▶ [Supplied data]:
## start

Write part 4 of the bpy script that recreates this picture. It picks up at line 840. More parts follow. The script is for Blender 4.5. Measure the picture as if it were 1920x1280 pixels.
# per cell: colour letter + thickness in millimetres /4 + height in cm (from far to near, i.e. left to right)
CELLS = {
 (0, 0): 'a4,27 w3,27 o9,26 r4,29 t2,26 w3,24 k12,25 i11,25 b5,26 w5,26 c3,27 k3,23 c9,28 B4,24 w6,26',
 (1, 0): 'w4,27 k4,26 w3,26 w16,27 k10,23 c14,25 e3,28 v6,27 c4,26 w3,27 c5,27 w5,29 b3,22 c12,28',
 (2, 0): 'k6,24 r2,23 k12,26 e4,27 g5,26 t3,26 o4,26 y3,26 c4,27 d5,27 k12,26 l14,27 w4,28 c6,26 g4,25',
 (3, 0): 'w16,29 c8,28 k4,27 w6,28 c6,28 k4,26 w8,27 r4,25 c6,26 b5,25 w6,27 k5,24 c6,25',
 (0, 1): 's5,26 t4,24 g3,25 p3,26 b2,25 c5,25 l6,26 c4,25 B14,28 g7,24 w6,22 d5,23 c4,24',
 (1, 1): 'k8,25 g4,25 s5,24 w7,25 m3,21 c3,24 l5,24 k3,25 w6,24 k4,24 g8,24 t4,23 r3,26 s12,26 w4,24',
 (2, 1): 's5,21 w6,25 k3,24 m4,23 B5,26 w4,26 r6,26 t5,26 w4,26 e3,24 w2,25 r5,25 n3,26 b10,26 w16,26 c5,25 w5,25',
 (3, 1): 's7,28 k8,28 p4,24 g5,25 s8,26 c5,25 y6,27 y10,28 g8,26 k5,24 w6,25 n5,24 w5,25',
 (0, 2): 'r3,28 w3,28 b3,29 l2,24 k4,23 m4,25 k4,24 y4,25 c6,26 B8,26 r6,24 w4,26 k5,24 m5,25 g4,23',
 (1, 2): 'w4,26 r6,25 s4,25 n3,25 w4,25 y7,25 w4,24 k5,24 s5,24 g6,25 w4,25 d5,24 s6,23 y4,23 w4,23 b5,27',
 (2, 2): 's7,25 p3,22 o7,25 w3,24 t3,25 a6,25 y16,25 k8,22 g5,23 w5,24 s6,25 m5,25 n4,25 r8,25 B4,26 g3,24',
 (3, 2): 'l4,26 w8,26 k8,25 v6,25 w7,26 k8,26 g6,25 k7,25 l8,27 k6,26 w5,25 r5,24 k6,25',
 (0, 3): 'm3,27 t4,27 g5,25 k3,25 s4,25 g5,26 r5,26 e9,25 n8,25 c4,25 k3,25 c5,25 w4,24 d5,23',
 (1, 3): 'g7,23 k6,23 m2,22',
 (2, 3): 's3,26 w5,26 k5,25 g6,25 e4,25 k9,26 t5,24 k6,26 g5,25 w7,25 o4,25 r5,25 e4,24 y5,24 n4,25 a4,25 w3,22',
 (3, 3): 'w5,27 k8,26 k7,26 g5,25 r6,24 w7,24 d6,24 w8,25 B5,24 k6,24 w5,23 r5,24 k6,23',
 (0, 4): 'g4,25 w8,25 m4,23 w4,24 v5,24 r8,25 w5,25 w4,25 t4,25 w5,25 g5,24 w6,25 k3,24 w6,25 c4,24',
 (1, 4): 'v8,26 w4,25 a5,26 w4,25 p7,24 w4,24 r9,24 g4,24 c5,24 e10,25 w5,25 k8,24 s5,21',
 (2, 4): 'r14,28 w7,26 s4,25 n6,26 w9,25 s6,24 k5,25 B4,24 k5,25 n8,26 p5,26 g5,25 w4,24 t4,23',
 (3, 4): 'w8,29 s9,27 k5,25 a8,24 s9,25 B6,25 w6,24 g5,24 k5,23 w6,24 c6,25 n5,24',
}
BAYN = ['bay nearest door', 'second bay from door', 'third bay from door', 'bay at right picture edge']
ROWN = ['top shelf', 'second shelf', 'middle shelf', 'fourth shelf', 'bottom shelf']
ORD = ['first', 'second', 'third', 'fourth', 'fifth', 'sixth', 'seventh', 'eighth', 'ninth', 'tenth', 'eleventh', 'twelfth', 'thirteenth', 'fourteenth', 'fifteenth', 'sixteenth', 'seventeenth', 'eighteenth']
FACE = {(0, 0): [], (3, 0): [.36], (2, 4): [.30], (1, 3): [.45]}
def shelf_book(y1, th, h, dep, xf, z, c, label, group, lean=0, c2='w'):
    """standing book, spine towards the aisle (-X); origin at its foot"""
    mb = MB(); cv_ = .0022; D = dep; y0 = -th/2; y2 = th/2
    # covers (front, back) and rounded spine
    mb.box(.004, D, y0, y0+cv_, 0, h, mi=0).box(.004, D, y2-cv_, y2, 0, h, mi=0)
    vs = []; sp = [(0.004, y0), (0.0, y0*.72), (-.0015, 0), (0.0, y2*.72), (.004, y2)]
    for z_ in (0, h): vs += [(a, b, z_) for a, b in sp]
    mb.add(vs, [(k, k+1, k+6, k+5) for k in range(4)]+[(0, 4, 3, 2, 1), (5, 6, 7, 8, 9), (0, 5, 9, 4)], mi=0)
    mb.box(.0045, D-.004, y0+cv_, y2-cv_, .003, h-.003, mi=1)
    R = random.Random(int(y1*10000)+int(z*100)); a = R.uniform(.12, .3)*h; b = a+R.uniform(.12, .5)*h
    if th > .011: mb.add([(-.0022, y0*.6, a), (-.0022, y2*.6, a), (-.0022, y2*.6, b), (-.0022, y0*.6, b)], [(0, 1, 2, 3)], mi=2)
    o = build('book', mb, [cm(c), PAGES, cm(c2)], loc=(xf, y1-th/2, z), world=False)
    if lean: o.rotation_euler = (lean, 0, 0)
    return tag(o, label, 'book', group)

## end

Using the data above, reproduce every line exactly.

▶ [Written answer]:
Write part 4 of the bpy script that recreates this picture. It picks up at line 840. More parts follow. The script is for Blender 4.5. Measure the picture as if it were 1920x1280 pixels.
# per cell: colour letter + thickness in millimetres /4 + height in cm (from far to near, i.e. left to right)
CELLS = {
 (0, 0): 'a4,27 w3,27 o9,26 r4,29 t2,26 w3,24 k12,25 i11,25 b5,26 w5,26 c3,27 k3,23 c9,28 B4,24 w6,26',
 (1, 0): 'w4,27 k4,26 w3,26 w16,27 k10,23 c14,25 e3,28 v6,27 c4,26 w3,27 c5,27 w5,29 b3,22 c12,28',
 (2, 0): 'k6,24 r2,23 k12,26 e4,27 g5,26 t3,26 o4,26 y3,26 c4,27 d5,27 k12,26 l14,27 w4,28 c6,26 g4,25',
 (3, 0): 'w16,29 c8,28 k4,27 w6,28 c6,28 k4,26 w8,27 r4,25 c6,26 b5,25 w6,27 k5,24 c6,25',
 (0, 1): 's5,26 t4,24 g3,25 p3,26 b2,25 c5,25 l6,26 c4,25 B14,28 g7,24 w6,22 d5,23 c4,24',
 (1, 1): 'k8,25 g4,25 s5,24 w7,25 m3,21 c3,24 l5,24 k3,25 w6,24 k4,24 g8,24 t4,23 r3,26 s12,26 w4,24',
 (2, 1): 's5,21 w6,25 k3,24 m4,23 B5,26 w4,26 r6,26 t5,26 w4,26 e3,24 w2,25 r5,25 n3,26 b10,26 w16,26 c5,25 w5,25',
 (3, 1): 's7,28 k8,28 p4,24 g5,25 s8,26 c5,25 y6,27 y10,28 g8,26 k5,24 w6,25 n5,24 w5,25',
 (0, 2): 'r3,28 w3,28 b3,29 l2,24 k4,23 m4,25 k4,24 y4,25 c6,26 B8,26 r6,24 w4,26 k5,24 m5,25 g4,23',
 (1, 2): 'w4,26 r6,25 s4,25 n3,25 w4,25 y7,25 w4,24 k5,24 s5,24 g6,25 w4,25 d5,24 s6,23 y4,23 w4,23 b5,27',
 (2, 2): 's7,25 p3,22 o7,25 w3,24 t3,25 a6,25 y16,25 k8,22 g5,23 w5,24 s6,25 m5,25 n4,25 r8,25 B4,26 g3,24',
 (3, 2): 'l4,26 w8,26 k8,25 v6,25 w7,26 k8,26 g6,25 k7,25 l8,27 k6,26 w5,25 r5,24 k6,25',
 (0, 3): 'm3,27 t4,27 g5,25 k3,25 s4,25 g5,26 r5,26 e9,25 n8,25 c4,25 k3,25 c5,25 w4,24 d5,23',
 (1, 3): 'g7,23 k6,23 m2,22',
 (2, 3): 's3,26 w5,26 k5,25 g6,25 e4,25 k9,26 t5,24 k6,26 g5,25 w7,25 o4,25 r5,25 e4,24 y5,24 n4,25 a4,25 w3,22',
 (3, 3): 'w5,27 k8,26 k7,26 g5,25 r6,24 w7,24 d6,24 w8,25 B5,24 k6,24 w5,23 r5,24 k6,23',
 (0, 4): 'g4,25 w8,25 m4,23 w4,24 v5,24 r8,25 w5,25 w4,25 t4,25 w5,25 g5,24 w6,25 k3,24 w6,25 c4,24',
 (1, 4): 'v8,26 w4,25 a5,26 w4,25 p7,24 w4,24 r9,24 g4,24 c5,24 e10,25 w5,25 k8,24 s5,21',
 (2, 4): 'r14,28 w7,26 s4,25 n6,26 w9,25 s6,24 k5,25 B4,24 k5,25 n8,26 p5,26 g5,25 w4,24 t4,23',
 (3, 4): 'w8,29 s9,27 k5,25 a8,24 s9,25 B6,25 w6,24 g5,24 k5,23 w6,24 c6,25 n5,24',
}
BAYN = ['bay nearest door', 'second bay from door', 'third bay from door', 'bay at right picture edge']
ROWN = ['top shelf', 'second shelf', 'middle shelf', 'fourth shelf', 'bottom shelf']
ORD = ['first', 'second', 'third', 'fourth', 'fifth', 'sixth', 'seventh', 'eighth', 'ninth', 'tenth', 'eleventh', 'twelfth', 'thirteenth', 'fourteenth', 'fifteenth', 'sixteenth', 'seventeenth', 'eighteenth']
FACE = {(0, 0): [], (3, 0): [.36], (2, 4): [.30], (1, 3): [.45]}
def shelf_book(y1, th, h, dep, xf, z, c, label, group, lean=0, c2='w'):
    """standing book, spine towards the aisle (-X); origin at its foot"""
    mb = MB(); cv_ = .0022; D = dep; y0 = -th/2; y2 = th/2
    # covers (front, back) and rounded spine
    mb.box(.004, D, y0, y0+cv_, 0, h, mi=0).box(.004, D, y2-cv_, y2, 0, h, mi=0)
    vs = []; sp = [(0.004, y0), (0.0, y0*.72), (-.0015, 0), (0.0, y2*.72), (.004, y2)]
    for z_ in (0, h): vs += [(a, b, z_) for a, b in sp]
    mb.add(vs, [(k, k+1, k+6, k+5) for k in range(4)]+[(0, 4, 3, 2, 1), (5, 6, 7, 8, 9), (0, 5, 9, 4)], mi=0)
    mb.box(.0045, D-.004, y0+cv_, y2-cv_, .003, h-.003, mi=1)
    R = random.Random(int(y1*10000)+int(z*100)); a = R.uniform(.12, .3)*h; b = a+R.uniform(.12, .5)*h
    if th > .011: mb.add([(-.0022, y0*.6, a), (-.0022, y2*.6, a), (-.0022, y2*.6, b), (-.0022, y0*.6, b)], [(0, 1, 2, 3)], mi=2)
    o = build('book', mb, [cm(c), PAGES, cm(c2)], loc=(xf, y1-th/2, z), world=False)
    if lean: o.rotation_euler = (lean, 0, 0)
    return tag(o, label, 'book', group)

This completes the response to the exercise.